ELFA Releases Equipment Finance Activity Survey

July 18, 2011 – Despite the equipment finance industry’s regaining volume in 2010, according to the 2011 Survey of Equipment Finance Activity (SEFA) by the Equipment Leasing and Finance Association (ELFA), Washington, D.C., the industry is still struggling.

 

The survey reports an 3.9 percent overall increase in volume in 2010, compared to a significant 30.3 percent decline reported in 2009, and a 2.2 percent decline reported in 2008.

 

According to the U.S. Census Bureau, during the first five months of 2011, construction spending amounted to $285.1 billion, 6.3 percent below the $304.4 billion for the same period in 2010. New orders for construction equipment increased 75.9 percent year over year in the first quarter of 2011, to $10.7 billion. Shipments of construction equipment increased 56.4 percent year over year in the first quarter to $9.1 billion after increasing 64.6 percent year over year in the fourth quarter of 2010.

 

“Through 2010, the equipment finance industry showed gradual but steady growth,” said William G. Sutton, president and CEO of ELFA. “Although uncertainty about the broader economy continues, more recent data collected in the first two quarters of 2011 suggests the trend toward an improved equipment finance industry is continuing.”

 

According to the June 2011 Rouse Construction Rental Report, for the month ending May 31, 2011, Index of Orderly Liquidation Values (OLV) for used equipment across the 14 major construction rental equipment categories increased 0.7 percent over the previous month.
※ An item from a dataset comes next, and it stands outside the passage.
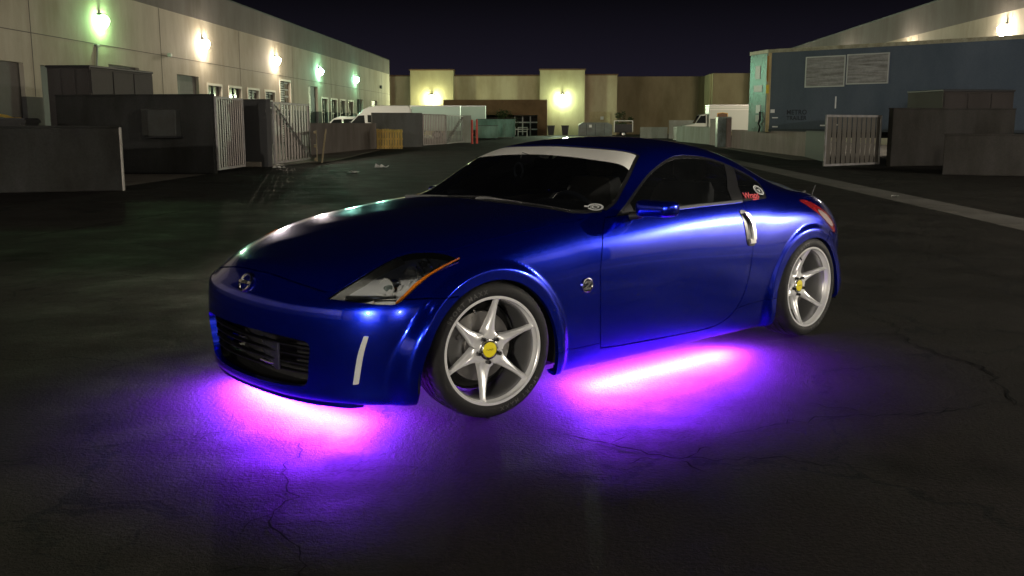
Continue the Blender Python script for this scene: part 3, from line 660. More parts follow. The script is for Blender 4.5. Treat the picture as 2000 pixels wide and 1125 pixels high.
# dumpsters
def dumpster(loc, rz, d, m, label):
    o = empty('dumpster', loc, rz); tag(o, label, 'dumpster')
    a, b, h = d
    V = [(0,.12,.12),(a,.12,.12),(a,b-.05,.12),(0,b-.05,.12),(0,0,h),(a,0,h),(a,b,h),(0,b,h)]
    MB().add(V, [(0,3,2,1),(0,1,5,4),(1,2,6,5),(2,3,7,6),(3,0,4,7)]).build('bin_body', m, o)
    for x in (.0,.33,.66,.97): MB().b2((a*x-.02,-.03,.2), (a*x+.04,.06,h-.02)).build('rib', m, o)
    MB().b2((-.05,-.06,h-.06), (a+.05,-.005,h+.02)).b2((-.05,b+.005,h-.06), (a+.05,b+.06,h+.02)).b2((-.05,0,h-.06), (-.005,b,h+.02)).b2((a+.005,0,h-.06), (a+.05,b,h+.02)).build('rim', m, o)
    MB().b2((-.02,.0,h+.021), (a/2-.01,b,h+.06), .012).build('lid', M_gdark, o); MB().b2((a/2+.01,.0,h+.021), (a+.02,b,h+.06), .012).build('lid', M_gdark, o)
    for x in (.15, a-.15):
        for y in (.2, b-.2): MB().lathe([(0,-.03),(.07,-.03),(.07,.03),(0,.03)], 12, c=(x,y,.07)).build('caster', M_gdark, o)
    return o
M_gbin = weathered('green_bin', (.16,.30,.25), .6, .3, 1.5, .1, 30, streak=1)
dumpster((-3.15,86.5,0), .02, (1.9,1.5,1.15), M_gbin, 'pale green dumpster just right of the red bollards')
dumpster((-3.3,93.0,0), .05, (3.6,1.8,1.75), M_gbin, 'larger green dumpster behind the small green one')
dumpster((-1.5,102.0,0), .0, (1.5,1.3,1.1), weathered('dark_green_bin', (.07,.14,.12), .6, .3, 1.5, .1, 30), 'small dark green bin near the far porch')
o = dumpster((-16.0,23.0,0), .25, (4.3,1.6,1.42), weathered('dark_bin', (.03,.03,.03), .7, .3, 1.5, .1, 30), 'black dumpster behind the low wall at the left edge')
# yellow sheets heaped on it
V = []; F = []; nx, ny = 16, 8
for i in range(nx+1):
    for j in range(ny+1):
        x, y = i/nx, j/ny; hgt_ = .24*math.sin(math.pi*min(1, x*1.1))*(.3+.7*x)*(1-abs(y-.5)*1.6)+.03*noise.noise((x*7, y*5, 1.3)); V.append((1.3*x, 1.0*y, max(0, hgt_)))
for i in range(nx):
    for j in range(ny): F.append((i*(ny+1)+j, (i+1)*(ny+1)+j, (i+1)*(ny+1)+j+1, i*(ny+1)+j+1))
ty = MB().add(V, F).build('yellow_sheeting', mat('yellow_sheet', (.65,.42,.06), .6), None, False); ty.location = (-13.55,24.1,1.485); ty.rotation_euler = (0,0,.25)
tag(ty, 'crumpled yellow sheeting heaped on the black dumpster', 'sheeting')

# vehicles behind the low wall
def tub(profile, width, tumble, m, name, parent, bevel=.05):
    """side profile (x,z) lofted across the width, narrowing towards the roof"""
    zs = [p[1] for p in profile]; z0, z1 = min(zs), max(zs); ks = (-1,-.94,-.8,.8,.94,1); V = []; n = len(profile)
    cx = sum(p[0] for p in profile)/n; cz = (z0+z1)/2
    for k in ks:
        s = {1:.965, .94:.99, .8:1.0}[abs(k)]
        for x, z in profile:
            t = max(0, (z-1.1)/(z1-1.1)); V.append((cx+(x-cx)*s, k*width/2*(1-tumble*t), cz+(z-cz)*s))
    F = [tuple(range(n)), tuple((len(ks)-1)*n+i for i in range(n))]
    for a in range(len(ks)-1):
        for i in range(n): F.append((a*n+i, a*n+(i+1) % n, (a+1)*n+(i+1) % n, (a+1)*n+i))
    return MB().add(V, F).build(name, m, parent, True, math.radians(35))
def road_wheel(parent, x, y, r=.34):
    MB().lathe([(r*.55,.11),(r*.62,.12),(r*.95,.11),(r,.07),(r,-.1)], 28, c=(x,y,r)).build('tyre', M_tyre, parent, True)
    MB().lathe([(0,.07),(r*.3,.085),(r*.5,.06),(r*.58,.115)], 24, c=(x,y,r)).build('rim', M_alu, parent, True)
M_vanw = mat('white_van_paint', (.72,.74,.72), .35, 0, .5, coat=.6)
def van(loc, rz, label, L=5.9, H=2.75):
    o = empty('cargo_van', loc, rz); tag(o, label, 'van')
    prof = [(0,.45),(.02,.85),(.10,1.02),(.75,1.22),(1.0,1.30),(1.75,2.05),(2.15,2.45),(2.6,H-.1),(3.2,H),(L-.25,H),(L-.05,H-.15),(L,1.2),(L,.45),(L-.6,.35),(.5,.35)]
    tub(prof, 2.05, .10, M_vanw, 'body', o)
    for s in (-1, 1):
        y = s*1.005
        tri = [(1.18,1.36),(1.80,1.98),(2.25,2.0),(2.30,1.36)]
        MB().prism(tri, y*.985, y*1.0, 'y').build('side_window', M_wglass, o)
        MB().prism([(2.5,1.36),(2.5,2.02),(3.7,2.02),(3.7,1.36)], y*.975, y*.99, 'y').build('side_window', M_wglass, o)
        MB().prism([(3.85,1.36),(3.85,2.02),(5.2,2.02),(5.2,1.36)], y*.975, y*.99, 'y').build('side_window', M_wglass, o)
        MB().box((1.15,s*1.16,1.40), (.12,.20,.30), 0, .03).build('mirror', M_black, o)
        MB().box((2.42,s*1.02,1.15), (.16,.03,.04), 0, .01).build('door_handle', M_black, o)
        MB().box((.22,s*.80,.92), (.30,.28,.20), .2*s, .05).build('headlight', mat('lamp_clear', (.6,.62,.6), .2, .3), o)
        MB().b2((.3,s*1.015,.55), (L-.2,s*1.03,.68), .01).build('rub_strip', M_black, o)
        for x in (.95, L-1.15): road_wheel(o, x, s*.90)
    ws = MB().add([(1.02,-.85,1.34),(1.02,.85,1.34),(1.78,.78,2.10),(1.78,-.78,2.10)], [(0,1,2,3)]); ws.v = [(x-.012, y, z+.012) for x, y, z in ws.v]; ws.build('windshield', M_wglass, o)
    return o
van((-13.75,78.0,0), 0.03, 'white high-roof cargo van parked behind the low wall')
def box_truck(loc, rz, label, L=6.2, H=2.95, m=M_vanw, stripes=False):
    o = empty('box_truck', loc, rz); tag(o, label, 'truck')
    tub([(0,.5),(0,1.05),(.15,1.2),(.95,1.35),(1.35,2.05),(1.9,2.15),(1.95,.5)], 1.95, .08, m, 'cab', o)
    MB().b2((2.0,-1.12,.75), (2.0+L,1.12,H), .04).build('cargo_box', m, o)
    MB().b2((1.98,-1.14,H-.06), (2.02+L,1.14,H+.05), .02).build('roof_rail', mat('trim_alu', (.55,.55,.55), .35, .6), o)
    for s in (-1, 1):
        MB().prism([(1.0,1.40),(1.38,1.98),(1.75,2.0),(1.78,1.40)], s*.94, s*.955, 'y').build('side_window', M_wglass, o)
        for x in (.75, L): road_wheel(o, x, s*.92, .40)
        MB().box((.2,s*.75,.95), (.25,.3,.2), 0, .04).build('headlight', mat('lamp_clear', (.6,.62,.6), .2, .3), o)
    MB().add([(.93,-.8,1.37),(.93,.8,1.37),(1.31,.74,2.02),(1.31,-.74,2.02)], [(0,1,2,3)]).build('windshield', M_wglass, o)
    return o
box_truck((-12.4,86.5,0), .02, 'pale green-white box truck behind the white van', 5.9, 2.86, mat('mint_truck', (.50,.62,.56), .4))
box_truck((-10.6,98.0,0), .0, 'second box truck farther back with a rounded roof edge', 6.0, 3.05, mat('mint_truck2', (.42,.52,.46), .45))
o = empty('compact_van', (-16.0,81.0,0), 0.03); tag(o, 'small white van left of the high-roof van', 'van')
tub([(0,.5),(.05,.95),(.9,1.15),(1.5,1.75),(2.0,1.95),(4.2,1.95),(4.35,1.1),(4.3,.5),(3.8,.38),(.5,.38)], 1.8, .12, M_vanw, 'body', o)
for s in (-1, 1):
    MB().prism([(1.15,1.22),(1.58,1.68),(2.2,1.72),(2.2,1.22)], s*.875, s*.895, 'y').build('side_window', M_wglass, o)
    MB().prism([(2.35,1.22),(2.35,1.72),(3.5,1.72),(3.5,1.22)], s*.868, s*.888, 'y').build('side_window', M_wglass, o)
    for x in (.85,3.5): road_wheel(o, x, s*.80, .32)
# delivery truck on the right
dt = box_truck((15.9,79.0,0), -.05, 'white parcel delivery truck with a brown and gold shield', 5.0, 2.80, mat('delivery_white', (.62,.66,.60), .4))
dt.rotation_euler.z = math.pi-.05+math.pi; dt.location = (13.7,80.0,0)
for z in (2.62,2.42): MB().b2((2.02,-1.135,z), (7.0,-1.123,z+.07)).build('stripe', mat('stripe_white', (.85,.86,.82), .4), dt)
sh = [(-.42,.40),(0,.46),(.42,.40),(.42,-.10),(.30,-.32),(0,-.48),(-.30,-.32),(-.42,-.10)]
sd_ = MB().prism([(x+3.05, z+1.78) for x, z in sh], -1.135, -1.123, 'y').build('shield_logo', mat('shield_gold', (.75,.45,.05), .5), dt)
MB().prism([(x*.9+3.05, z*.9+1.78) for x, z in sh], -1.141, -1.136, 'y').build('shield_field', mat('shield_brown', (.12,.055,.02), .5), dt)
V, F = text_mesh('ups', .46, 0, 0, .95, .008); MB().add([(v[0]+3.05, -1.143, v[1]+1.80) for v in V], F).build('lettering', mat('shield_gold', (.75,.45,.05), .5), dt, fix=False)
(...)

For the six months ending May 31, 2011, average index values increased 9.7 percent. Construction equipment orders were nearly 6 percent above shipments. 

 

However, new business volume reported by ELFA member companies of equipment financing for the construction industry decreased to 6.0 percent in 2010 from 6.5 percent in 2009. Member companies financed for construction equipment decreased to 7.4 percent in 2010 from 7.8 percent in 2009.

 

Some other key findings for 2010 as reported in the 2011 SEFA: Total new business volume increased by a moderate 3.9 percent, just under half of the survey respondents experienced an increase in volume between 2009 and 2010. All market segments showed growth in volume, except for the small-ticket segment, which saw a contraction in volume. Captive equipment finance organizations saw the strongest increase in new business volume (11.3 percent). Independents saw their volume grow by 5.2 percent, reversing their significant 46.3 percent decrease. Banks saw a 0.9 percent decline in volume. Financial measures such as return on average assets (ROA) returned to levels last seen in 2006, while return on average equity (ROE) showed a robust leap to 22.1 percent and the average ROE reported by the survey between 2001 and 2009 never rose above 15 percent.